The order terminating services of petitioners was passed without hearing the petitioners. It is well settled that no order should be passed against the party without giving opportunity. The petitioners are definitely one of those against whom the MAT has passed order without giving them any kind of opportunity as they were not made party. The concept of “necessary party”, “proper party” and “formal party” cannot be overlooked by any court/tribunal while passing the final order. The law in this regard is well settled.

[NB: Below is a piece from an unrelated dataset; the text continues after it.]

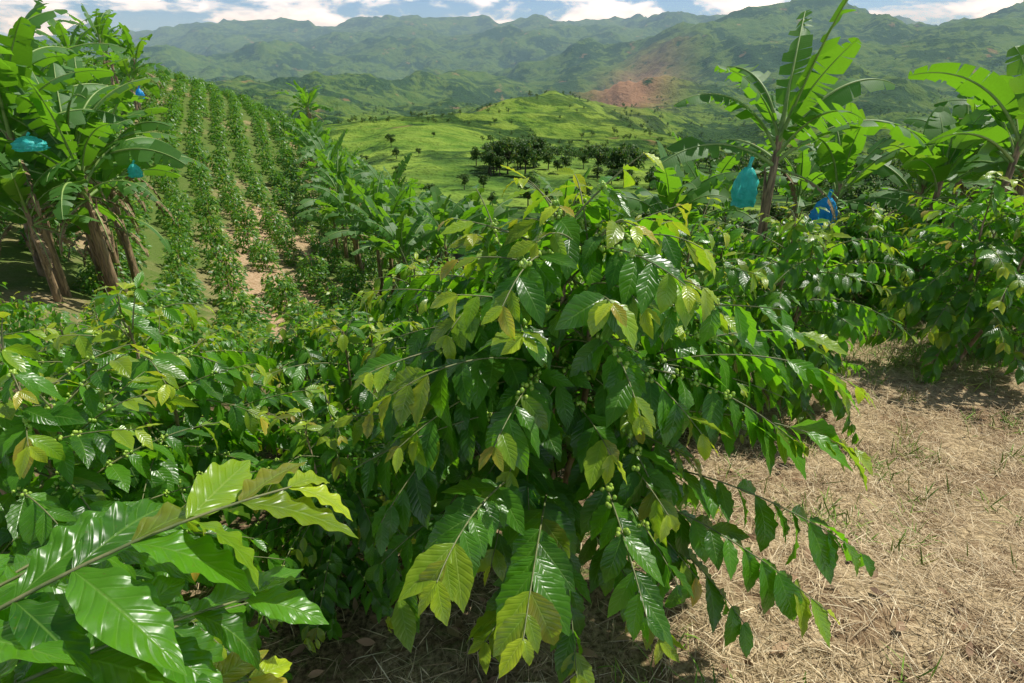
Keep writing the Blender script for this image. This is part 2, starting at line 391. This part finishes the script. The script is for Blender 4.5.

As recorded above, this is one of the case where because of non-joinder of necessary party and the consequential order, this Court is required to interfere with as the impugned order, definitely takes away the rights of the parties. 6. Therefore, by keeping all the points open, we are inclined to remand the matter for giving the hearing to all the parties including the petitioners. Resultantly, order dated 19.7.2012 passed in OA No. 90/12 and the order 4.9.2012 passed in MCA (Review) No. 42/12 by the Maharashtra Administrative Tribunal are quashed and set aside. 7. Learned counsel for the petitioners submits that since this Court has set aside the impugned orders and remanded the matter to MAT, the petitioners should be permitted to join the post. Considering the reasons given by the MAT and in view of the fact that the matter is remanded and pursuant to the orders of MAT the applicants have already joined the services, the order of status quo will serve the purpose. 8. In W.P. No. 4546/12 this Court on 25.10.2012 after issuing notices on 18.9.2012 directed the respondents to maintain status quo and that has been in force till this date. As both the matters are identical, to avoid further complications, the position as stands today is required to be maintained. Hence, the order granting status quo dated 25.10.2012 shall continue to operate for a period of six weeks from today. Parties are directed to appear before MAT on 08.7.2013. MAT shall dispose of OA No.90/12 within a period of six weeks from the date of receipt of writ of this Court. Liberty is granted to join all necessary parties. With the above observations and directions both the writ petitions are disposed of. No costs.